Tal vez Heber, el periodista, no entendió que había muerto. Tal vez no percibió que era su fin. O tal vez no tuvo el coraje, o la velocidad mental. El guerrillero continuó hablando a su antojo, sacudiendo la cabeza, violando todas las formas sociales, estéticas y sintácticas. La entrevista siguió, con otro ritmo. Pasó a ser un discurso televisivo del guerrillero. La cámara se instaló en él, dejando afuera al periodista. Sus ocasionales monosílabos se oían como una voz en off, que ya nadie reconocía. Se quedó ahí, de adorno e invisible en su propio programa. Se quedó rumiando, callado, componiendo todas esas palabras que debió haber dicho.

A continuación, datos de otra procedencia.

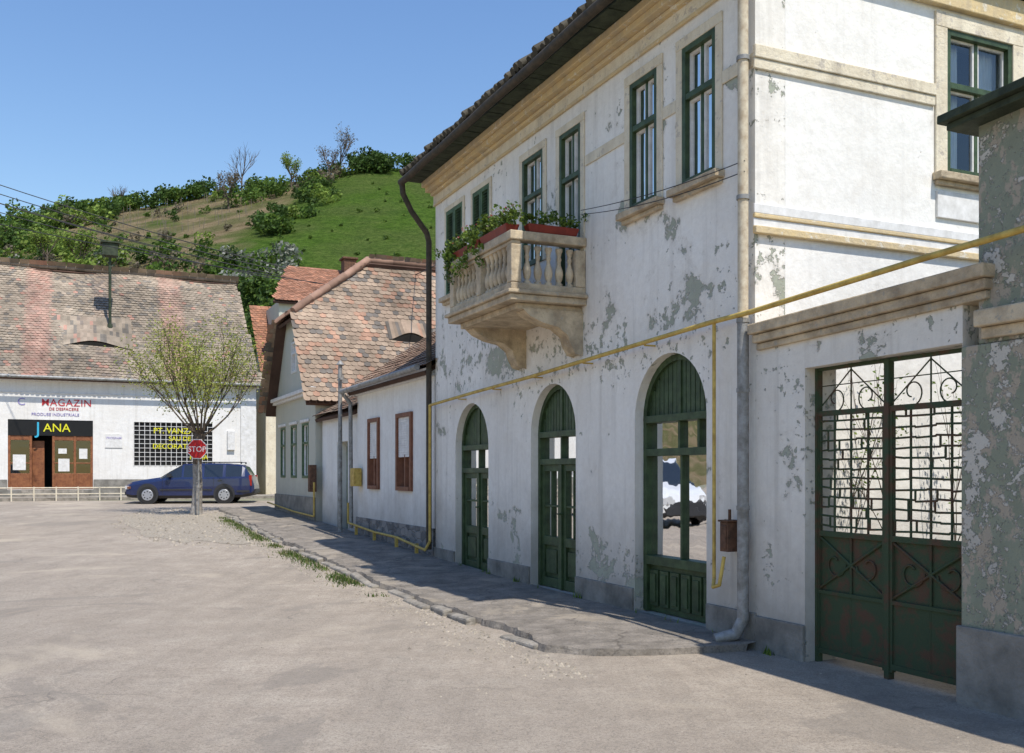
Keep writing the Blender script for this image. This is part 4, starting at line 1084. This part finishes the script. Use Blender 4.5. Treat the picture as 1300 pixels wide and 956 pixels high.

Esa noche, el rating se disparó. La noche anterior, dieron Los Soprano. Aquel inolvidable episodio en que Tony castra a su socio, el político corrupto que se permitió quedarse con Irina, su exnovia rusa. Antes, el tipo lo encaró, y le pidió permiso. Todo un caballero. “Tony, conocí a Irina y me quedé prendado. Sé que ya no la ves más. Me gustaría saber si te parece que yo pueda salir con ella.Tu sabes que te tengo un enorme respeto, y un gran aprecio también. No quise dar ningún paso antes de planteártelo”. “¡Por favor!”, dijo Tony. “Adelante. Espero que se lleven muy bien”. “¿Tengo tu bendición, Tony?” “Por supuesto. Tienes mi bendición. Quiérela mucho”. Contento y orgulloso, el político corrupto toma bourbon en camiseta en un lujoso cuarto de hotel, con Irina, cuando irrumpe Tony. Sin mediar palabra, lo saca de la cama, y lo tira en el piso. El político se tapa la cabeza y llora, pidiendo perdón y repitiendo que creía que no había problema. Parsimoniosamente, y con el otro arrollado a sus pies, Tony se saca el cinturón, con una media sonrisa cargada de ira. Con el cinto doblado en dos, le da chicote por un buen rato. Nada excesivo. Más molesto que doloroso. El político deja de dar explicaciones, y simplemente llora. Irina mira, extática. A los pocos días, Irina conversa con Tony. Le cuenta que el político ha perdido su hombría, y con ella las ganas de Irina. La vio un par de veces más, pero lo único que hace es llorar. Por otra parte, la relación de negocios entre el político y Tony se mantiene incambiada. Más aún, el político está recibiendo mejores pagas. Sin mencionarlo, Tony deja entrever un cierto arrepentimiento. Esos extraños esbozos de conciencia de los mafiosos. Tienen sentimientos, sin duda. Y por momentos parecen tener moral. Creo que, en el ambiente, se llaman códigos.

A la mañana siguiente Heber presentó renuncia, y se retiró para siempre de la TV.